「コントが始まる(第7話)」新しい出発の前のもどかしさに共感する
コントのラストのサーフボードが折れるところは、笹かまにかかっていたのね。まあ、そんな、特に面白みがないオチのコントに刹那さを感じるのがこの話なのである。三人が、金髪になってしまったオチはないのか?
今週のお題は、「酔っ払った有村が再就職に向かう」「神木と古川が近づきキス」「三人を見てきた神木の愛車が売られることに」「三人での最後の地方ライブ」といったところ。
大きなドラマはないが、最後の大きなドラマのために、出演者のもどかしさみたいなものが1時間の中で語られている感じ。最後に愛車を洗車する三人のシーンは、10年の履歴書には書けないかけがえない履歴を洗い流すようでなんか素敵なシーンだった。愛車についた価格は28万円。それが、彼らの活動の価格ではないが、やはりそこをドラマに打ち出してくるのは、刹那さにつながる。
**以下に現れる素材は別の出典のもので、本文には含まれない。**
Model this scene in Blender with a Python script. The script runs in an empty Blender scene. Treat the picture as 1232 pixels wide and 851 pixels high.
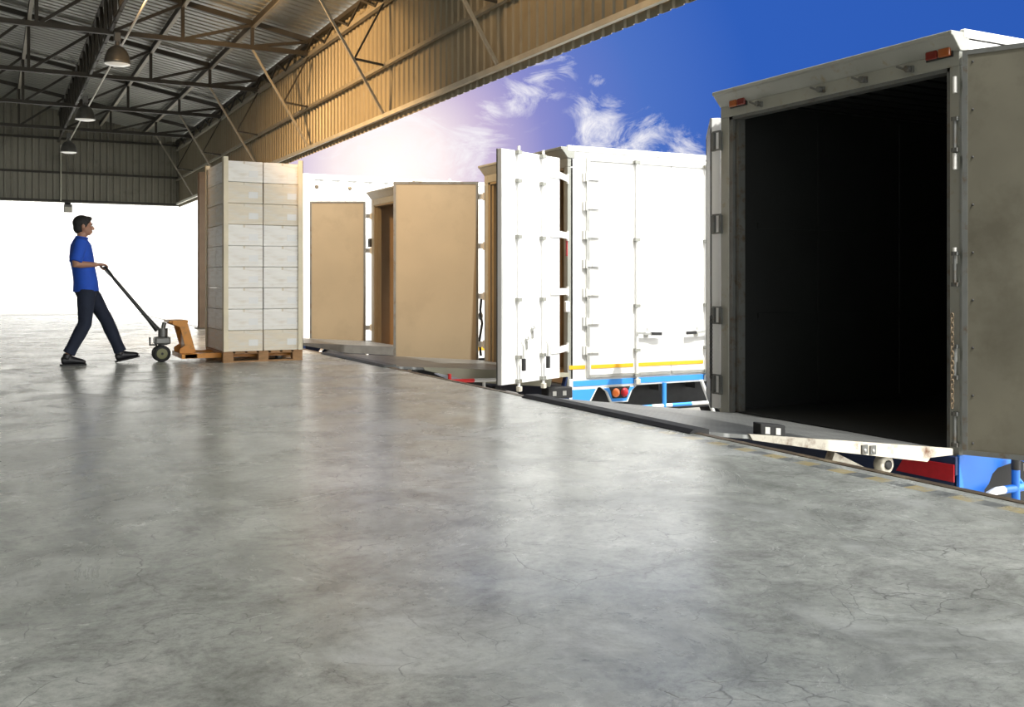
import bpy, math, random
from mathutils import Vector, Matrix
random.seed(7)
V = Vector
SC = bpy.context.scene
COL = SC.collection
GROUND = -1.35

# ------------------------------------------------------------------ mesh helper
class MB:
    def __init__(s): s.v = []; s.f = []; s.m = []; s.k = 0; s.sm = []
    def add(s, vs, fs, smooth=False):
        b = len(s.v); s.v += [V(p) for p in vs]
        for f in fs: s.f.append([b + i for i in f]); s.m.append(s.k); s.sm.append(smooth)
        return s
    def obox(s, o, u, v, w):
        o, u, v, w = V(o), V(u), V(v), V(w)
        if u.cross(v).dot(w) < 0: u, v = v, u
        p = [o, o+u, o+u+v, o+v, o+w, o+u+w, o+u+v+w, o+v+w]
        return s.add(p, [(3,2,1,0),(4,5,6,7),(0,1,5,4),(1,2,6,5),(2,3,7,6),(3,0,4,7)])
    def box(s, x0, x1, y0, y1, z0, z1):
        return s.obox((x0,y0,z0), (x1-x0,0,0), (0,y1-y0,0), (0,0,z1-z0))
    def bar(s, a, b, w, h=None, up=(0,0,1)):
        a, b = V(a), V(b); h = h or w
        d = (b-a); n = d.normalized(); up = V(up)
        if abs(n.dot(up)) > .98: up = V((1,0,0))
        r = n.cross(up).normalized(); t = r.cross(n).normalized()
        return s.obox(a - r*w/2 - t*h/2, d, r*w, t*h)
    def tube(s, pts, r, n=10, caps=True, smooth=True):
        pts = [V(p) for p in pts]; N = len(pts)
        rs = r if isinstance(r, (list, tuple)) else [r]*N
        rings = []; prev = None
        for i, p in enumerate(pts):
            t = (pts[min(i+1,N-1)] - pts[max(i-1,0)]).normalized()
            if prev is None:
                a = V((0,0,1)) if abs(t.z) < .9 else V((1,0,0))
                x = t.cross(a).normalized()
            else:
                x = (prev - t*prev.dot(t)).normalized()
            prev = x; y = t.cross(x)
            rr = rs[i]
            if not isinstance(rr, tuple): rr = (rr, rr)
            rings.append([p + x*math.cos(2*math.pi*k/n)*rr[0] + y*math.sin(2*math.pi*k/n)*rr[1] for k in range(n)])
        vs = [q for R in rings for q in R]; fs = []
        for i in range(N-1):
            for k in range(n):
                fs.append((i*n+k, i*n+(k+1)%n, (i+1)*n+(k+1)%n, (i+1)*n+k))
        s.add(vs, fs, smooth)
        if caps:
            s.add(rings[0], [tuple(reversed(range(n)))]); s.add(rings[-1], [tuple(range(n))])
        return s
    def torus(s, c, ax, R, r, n=20, m=8, a0=0, a1=2*math.pi, ref=None):
        c, ax = V(c), V(ax).normalized()
        u = V(ref) if ref else (ax.orthogonal()).normalized()
        u = (u - ax*u.dot(ax)).normalized(); w = ax.cross(u)
        full = abs(a1-a0-2*math.pi) < 1e-6
        K = n if full else n+1; vs = []
        for i in range(K):
            a = a0 + (a1-a0)*i/n; d = u*math.cos(a)+w*math.sin(a)
            for j in range(m):
                b = 2*math.pi*j/m
                vs.append(c + d*(R + r*math.cos(b)) + ax*(r*math.sin(b)))
        fs = []
        for i in range(n):
            i2 = (i+1) % K
            for j in range(m):
                fs.append((i*m+j, i2*m+j, i2*m+(j+1)%m, i*m+(j+1)%m))
        return s.add(vs, fs, True)
    def lathe(s, c, ax, prof, n=24, smooth=True):   # prof: (radius, along)
        c, ax = V(c), V(ax).normalized(); u = ax.orthogonal().normalized(); w = ax.cross(u)
        vs = []
        for r, h in prof:
            for k in range(n):
                a = 2*math.pi*k/n; vs.append(c + ax*h + (u*math.cos(a)+w*math.sin(a))*r)
        fs = []
        for i in range(len(prof)-1):
            for k in range(n): fs.append((i*n+k, i*n+(k+1)%n, (i+1)*n+(k+1)%n, (i+1)*n+k))
        s.add(vs, fs, smooth)
        return s
    def ell(s, c, rx, ry, rz, n=16, m=10, rot=0):
        c = V(c); vs = []; R = Matrix.Rotation(rot, 3, 'Y')
        for i in range(m+1):
            t = math.pi*i/m
            for k in range(n):
                a = 2*math.pi*k/n
                vs.append(c + R @ V((rx*math.sin(t)*math.cos(a), ry*math.sin(t)*math.sin(a), rz*math.cos(t))))
        fs = [(i*n+k, (i+1)*n+k, (i+1)*n+(k+1)%n, i*n+(k+1)%n) for i in range(m) for k in range(n)]
        return s.add(vs, fs, True)
    def prism(s, poly, w):          # poly: 3D points in one plane, w: extrusion vector
        poly = [V(p) for p in poly]; w = V(w); n = len(poly)
        nrm = V((0,0,0))
        for i in range(n): nrm += poly[i].cross(poly[(i+1)%n])
        if nrm.dot(w) < 0: poly.reverse()
        vs = poly + [p+w for p in poly]
        fs = [tuple(reversed(range(n))), tuple(range(n, 2*n))]
        fs += [(i, (i+1)%n, n+(i+1)%n, n+i) for i in range(n)]
        return s.add(vs, fs)
    def build(s, name, mats, parent=None, bevel=0, solid=0):
        off = V((0,0,0)); p = parent
        while p is not None: off += p.location; p = p.parent
        me = bpy.data.meshes.new(name)
        me.from_pydata([tuple(q-off) for q in s.v], [], s.f)
        if not isinstance(mats, (list, tuple)): mats = [mats]
        for m in mats: me.materials.append(m)
        for i, pl in enumerate(me.polygons):
            pl.material_index = s.m[i]; pl.use_smooth = s.sm[i]
        me.update()
        o = bpy.data.objects.new(name, me); COL.objects.link(o); o.parent = parent
        if solid:
            md = o.modifiers.new('solid', 'SOLIDIFY'); md.thickness = solid; md.offset = 0
        if bevel:
            md = o.modifiers.new('bevel', 'BEVEL'); md.width = bevel; md.segments = 2; md.limit_method = 'ANGLE'
        return o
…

とにかくも、三人がこれから目指す人生はバラバラであることに納得を行かせるために、それぞれの個を描いていこうとする脚本は、すごくそのジタバタ感が出ていて多くの人がそこに共感できるようにできている。そして、こういうのって、半世紀前の青春の繰り返しにも見える。多分、神はいつの時代にも若い時には苦労しろ!と言いたいのかもしれない。
有村は、酔っ払ってファミレスの本採用を受けないで、他の道を模索しようとする。そこに、芳根京子がエージェントとして話を持ってくるのは、少し今風かもしれない。昔なら、親のコネとか親戚からの紹介とかの流れであろう。ある意味、ここのところは、あまり面白みがないし、ここで有村が普通に就職してしまうと、菅田との関係はどうなるのか?というところだろう。
神木隆之介と古川琴音の未来も明確には見えてこないが、(だからこそ、今日は焼き鳥屋のシーンが無かったのではないか)その浮遊感がとても愛らしく見え、そっけないキスシーン、その後の抱擁にはすごい青春を感じたりする。
あと、2〜3話で集結というところなのだろうと思うが、主になる菅田将暉の方向性が全く見えてこない。彼の兄貴は、引きこもりから自立して行っているというのは先週出てきたが、菅田の未来に関してはほぼ何も見せていない。これは、脚本としては既定路線として描いているのだろうから、その行く末はやはり気になる。
兎にも角にも、青春のモヤモヤがいっぱい具現化されて、ドラマとして成立しているのはなかなか愛おしい。
ドラマのオチは、ここで見せられるコントのオチとは、一味も二味も違うものになるであろう予感はあるが、ただただ残りの回を見守ってあげたい作品である。